Die Schwemme
Hans von Marées·1864
Historical Context
'Die Schwemme' (The Watering Place), painted in 1864 and held in the Bavarian State Painting Collections, depicts horses being watered — a subject with a long tradition in European art from ancient equestrian sculpture through Géricault and into the Romantic period. Von Marées was deeply interested in the horse as a subject for its formal properties: the animal's musculature, mass, and movement offered formal challenges analogous to those of the male nude. In 1864 he was in Rome and had not yet completed the Naples frescoes that would establish his reputation, still working through the influence of his Munich teacher Karl von Piloty.
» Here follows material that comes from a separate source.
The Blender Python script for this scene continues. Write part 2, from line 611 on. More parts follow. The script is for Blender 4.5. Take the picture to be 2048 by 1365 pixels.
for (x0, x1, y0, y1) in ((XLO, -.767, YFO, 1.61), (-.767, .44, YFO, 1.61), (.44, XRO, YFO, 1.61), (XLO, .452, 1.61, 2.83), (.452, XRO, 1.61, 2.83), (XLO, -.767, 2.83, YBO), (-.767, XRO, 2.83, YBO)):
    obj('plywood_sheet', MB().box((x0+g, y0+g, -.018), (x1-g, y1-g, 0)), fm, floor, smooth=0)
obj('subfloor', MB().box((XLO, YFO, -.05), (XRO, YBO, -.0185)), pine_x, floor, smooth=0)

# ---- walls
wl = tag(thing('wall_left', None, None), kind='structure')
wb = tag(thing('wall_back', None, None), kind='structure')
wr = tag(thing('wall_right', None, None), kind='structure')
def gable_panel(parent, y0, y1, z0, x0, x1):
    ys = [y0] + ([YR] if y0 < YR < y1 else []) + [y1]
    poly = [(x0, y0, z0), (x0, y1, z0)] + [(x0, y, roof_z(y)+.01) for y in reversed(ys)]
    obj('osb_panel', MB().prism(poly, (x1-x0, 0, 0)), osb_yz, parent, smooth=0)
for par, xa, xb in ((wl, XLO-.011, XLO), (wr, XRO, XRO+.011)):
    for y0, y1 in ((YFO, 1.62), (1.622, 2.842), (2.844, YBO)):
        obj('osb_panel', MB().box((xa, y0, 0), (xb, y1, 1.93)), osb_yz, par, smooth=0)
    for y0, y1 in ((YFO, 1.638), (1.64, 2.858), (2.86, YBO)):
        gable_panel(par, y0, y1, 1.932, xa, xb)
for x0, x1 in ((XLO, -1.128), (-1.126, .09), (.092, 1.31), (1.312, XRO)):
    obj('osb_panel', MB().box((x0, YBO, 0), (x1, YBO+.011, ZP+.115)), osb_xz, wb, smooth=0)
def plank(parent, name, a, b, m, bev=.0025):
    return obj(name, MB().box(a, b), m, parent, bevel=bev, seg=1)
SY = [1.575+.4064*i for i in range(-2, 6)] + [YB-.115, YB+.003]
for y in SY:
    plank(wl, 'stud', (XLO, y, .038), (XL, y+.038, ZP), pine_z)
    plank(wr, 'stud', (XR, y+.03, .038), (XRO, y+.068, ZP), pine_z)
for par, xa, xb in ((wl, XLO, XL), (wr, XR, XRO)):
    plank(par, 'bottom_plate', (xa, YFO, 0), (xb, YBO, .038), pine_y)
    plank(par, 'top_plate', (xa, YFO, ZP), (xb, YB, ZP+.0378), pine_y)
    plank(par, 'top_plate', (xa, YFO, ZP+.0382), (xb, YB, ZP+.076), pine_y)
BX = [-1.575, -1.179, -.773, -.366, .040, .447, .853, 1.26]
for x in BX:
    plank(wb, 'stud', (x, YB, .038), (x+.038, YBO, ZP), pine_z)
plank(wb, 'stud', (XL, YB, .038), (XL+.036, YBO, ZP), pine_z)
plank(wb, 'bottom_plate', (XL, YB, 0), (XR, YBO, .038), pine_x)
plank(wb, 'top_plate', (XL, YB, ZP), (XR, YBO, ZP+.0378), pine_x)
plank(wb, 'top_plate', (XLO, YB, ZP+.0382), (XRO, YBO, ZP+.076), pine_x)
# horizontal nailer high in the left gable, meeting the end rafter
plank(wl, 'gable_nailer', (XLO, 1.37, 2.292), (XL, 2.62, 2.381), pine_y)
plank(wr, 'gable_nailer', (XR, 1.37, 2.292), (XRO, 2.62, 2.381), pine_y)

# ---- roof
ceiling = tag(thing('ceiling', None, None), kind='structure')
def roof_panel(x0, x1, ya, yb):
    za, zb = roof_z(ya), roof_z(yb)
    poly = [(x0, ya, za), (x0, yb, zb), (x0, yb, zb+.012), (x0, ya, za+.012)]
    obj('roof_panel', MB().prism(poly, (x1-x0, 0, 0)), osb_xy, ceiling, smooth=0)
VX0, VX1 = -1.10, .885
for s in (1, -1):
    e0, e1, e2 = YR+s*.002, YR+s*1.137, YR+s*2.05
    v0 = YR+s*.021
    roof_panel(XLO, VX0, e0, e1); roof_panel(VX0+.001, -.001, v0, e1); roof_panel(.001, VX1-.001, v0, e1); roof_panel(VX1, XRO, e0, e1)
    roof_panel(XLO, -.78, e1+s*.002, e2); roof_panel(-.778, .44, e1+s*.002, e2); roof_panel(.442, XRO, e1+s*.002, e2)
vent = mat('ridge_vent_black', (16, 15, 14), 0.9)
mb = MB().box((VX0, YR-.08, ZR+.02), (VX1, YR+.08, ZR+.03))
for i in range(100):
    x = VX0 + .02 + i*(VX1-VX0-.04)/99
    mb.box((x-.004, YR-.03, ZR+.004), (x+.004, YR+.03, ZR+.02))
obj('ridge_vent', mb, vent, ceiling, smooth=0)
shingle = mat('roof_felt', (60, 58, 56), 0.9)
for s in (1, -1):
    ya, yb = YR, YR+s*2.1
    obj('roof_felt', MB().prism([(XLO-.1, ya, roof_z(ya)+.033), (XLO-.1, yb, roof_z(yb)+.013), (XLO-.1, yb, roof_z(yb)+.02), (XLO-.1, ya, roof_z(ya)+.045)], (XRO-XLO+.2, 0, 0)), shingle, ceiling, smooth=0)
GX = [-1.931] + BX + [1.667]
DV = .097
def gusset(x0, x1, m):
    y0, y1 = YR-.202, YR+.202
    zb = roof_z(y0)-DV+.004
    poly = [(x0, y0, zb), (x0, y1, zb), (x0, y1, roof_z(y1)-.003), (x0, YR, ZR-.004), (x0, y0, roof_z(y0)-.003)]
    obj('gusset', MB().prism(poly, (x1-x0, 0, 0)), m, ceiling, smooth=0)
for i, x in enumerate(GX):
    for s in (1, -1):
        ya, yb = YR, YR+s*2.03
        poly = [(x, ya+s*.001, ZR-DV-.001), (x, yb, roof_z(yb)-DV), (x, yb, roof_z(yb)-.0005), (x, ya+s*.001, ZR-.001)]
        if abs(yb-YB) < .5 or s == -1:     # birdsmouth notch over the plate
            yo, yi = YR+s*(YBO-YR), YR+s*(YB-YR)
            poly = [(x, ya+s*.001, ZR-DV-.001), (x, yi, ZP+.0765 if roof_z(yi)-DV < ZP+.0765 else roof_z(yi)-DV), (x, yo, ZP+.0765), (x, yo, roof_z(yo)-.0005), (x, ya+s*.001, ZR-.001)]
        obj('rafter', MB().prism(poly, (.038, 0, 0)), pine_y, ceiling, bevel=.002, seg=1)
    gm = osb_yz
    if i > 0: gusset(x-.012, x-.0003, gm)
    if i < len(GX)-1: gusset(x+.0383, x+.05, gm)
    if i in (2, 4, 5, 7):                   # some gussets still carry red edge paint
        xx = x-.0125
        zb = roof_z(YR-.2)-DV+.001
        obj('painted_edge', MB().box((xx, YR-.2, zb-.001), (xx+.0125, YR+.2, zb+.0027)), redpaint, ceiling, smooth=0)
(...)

The Schwemme subject — horses led to drink at a pool or river — allowed him to combine figure and animal study in a natural outdoor setting without the anecdotal requirements of genre painting. The motif would return in several later works, including the 'Kleine Pferdeschwemme,' reflecting the subject's continuing formal attraction.
Technical Analysis
The composition focuses on the volumetric forms of the horses and the figures leading them, with the water surface providing a reflective horizontal plane that adds spatial complexity. Von Marées's handling of the horses' musculature is studied and precise, drawing on systematic anatomical observation. The palette is warm and earthy, consistent with the outdoor setting and with his Munich training.
Look Closer
- ◆The horses' muscular forms are rendered with careful anatomical attention, treating the animal as a formal subject analogous to the human figure.
- ◆The water surface introduces a reflective horizontal plane that complicates the spatial relationships of the composition.
- ◆Figure and animal are integrated into a compositional unit rather than treated as separate subjects.
- ◆The warm, earthen palette places the scene in the tradition of German Romantic equestrian painting rooted in direct natural observation.